Funded and supported by JRF Emerging Futures team, Canopy and Huddlecraft will steward the Collective Imagination Practice Community over the next year. We will also collaborate with the Centre for Public Impact who will connect the work internationally to peers around the globe, and offer storytelling support to the community.

Collective Imagination is one of the terms used for this emerging field of practice, some also use the terms Social Imagination, Ecological Imagination, Civic Imagination and Public Imagination (perhaps you know still more?). The intention behind all terms is to imagine together worlds which break out of the cycles of depletion and injustice we feel stuck in — and pay attention to pockets of the future that are emerging, today. The practice we use for this transformational work is Imagination Practice.

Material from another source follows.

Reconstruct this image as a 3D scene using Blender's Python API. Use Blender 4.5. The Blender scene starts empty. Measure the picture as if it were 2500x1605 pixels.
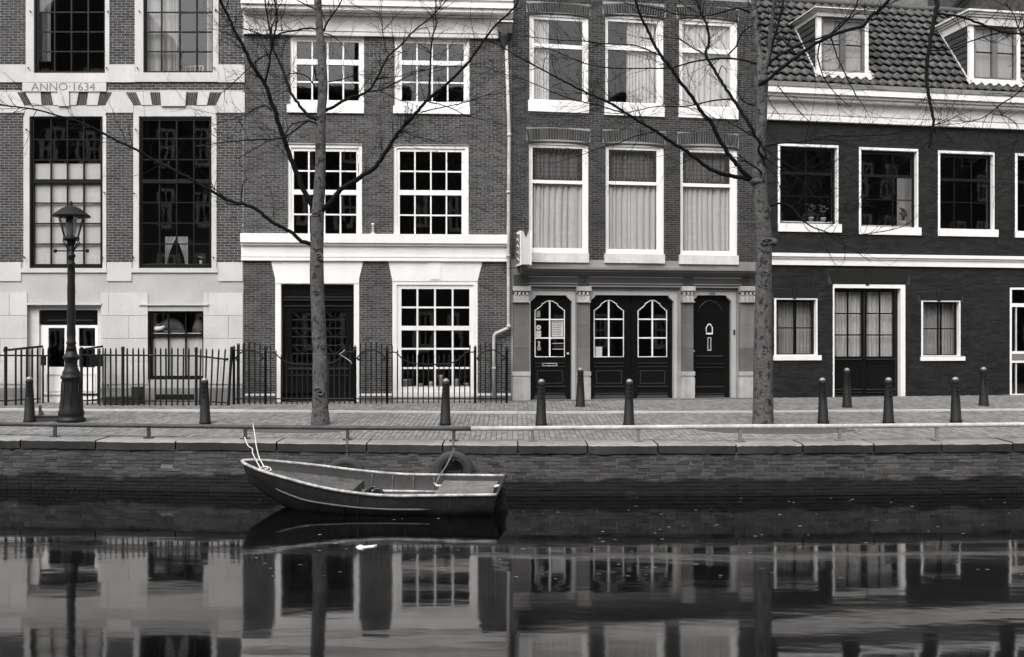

JRF recognise a growing demand for this work and a growing desire amongst practitioners to learn from each other, experiment together, develop more practices and demonstrate the value and visibility of the work to the world. JRF’s investment in the Collective Imagination Ecosystem intends to deepen the practice which has started, and broaden the reach of those involved. There are already so many brilliant people practicing in this space, from Superflux, MAIA Group and CIVIC SQUARE in the UK, to Intelligent Mischief, Toronto Imaginal Transitions, Indigenismo, and Gesturing Towards Decolonial Futures globally.

A PROGRAMME OF ACTIVITIES

We have imagined a programme of activities to meet these intentions. Seeds are hardy bundles of life-replicating potential, waiting in the dark for the right conditions to prompt them into action. In a harsh environment, seeds still find the gaps in the pavement and put down earth-moving roots. Nurturing powerful seeds of imagination practice is at the heart of our approach!

The key components are:

  1. Regular ‘seed swaps’: online meet-ups open to the whole ecosystem. We will explore important questions about imagination practice, share practices and dream together! Find all open events here.
  2. Deeper, peer-led learning journeys (known as Huddles): ‘seed containers’ where we’ll incubate our practice over several months by exploring a shared imagination practice topic or question in depth.
  3. ‘Sunlight’ to encourage growth: a Practitioner’s Fund of £100k which can be easily distributed in small amounts to support practice experiments, the creation of materials and blogs, practitioner exchanges, and whatever is needed to support the community to grow strong roots.
  4. A final celebration event and ‘seed library’ output, where we will share learnings and practices from the Huddles and across the ecosystem.

Alongside these activities CPI will be supporting the international imagination practice community to connect to this work. They will also be supporting the community with documentation and storytelling to ensure you can communicate your learning and we can collectively share what we are growing as part of our seed library.

WHAT’S A HUDDLE AND WHY ARE WE DOING THAT?

For >6 years Huddlecraft have been creating infrastructure for peer-to-peer learning and action, in the form of networks of Huddles which pop up through our own Host Fellowship and our collaborations, e.g. a network of ‘Renegade Economist’ peer learning journeys putting Doughnut Economics principles into practice in their neighbourhoods (with CIVIC SQUARE and Doughnut Economics Action Lab).

Huddles are purposeful, peer-led learning journeys, undertaken by small groups of peers who pool their knowledge, experience, perspectives and creativity, with the support of a host and a structure, to co-develop their learning and development.

Photo by Ruth Davey

We hope that Huddles, which will happen over several months, will bring a depth that will complement the breadth we can create through the open learning sessions for the whole community.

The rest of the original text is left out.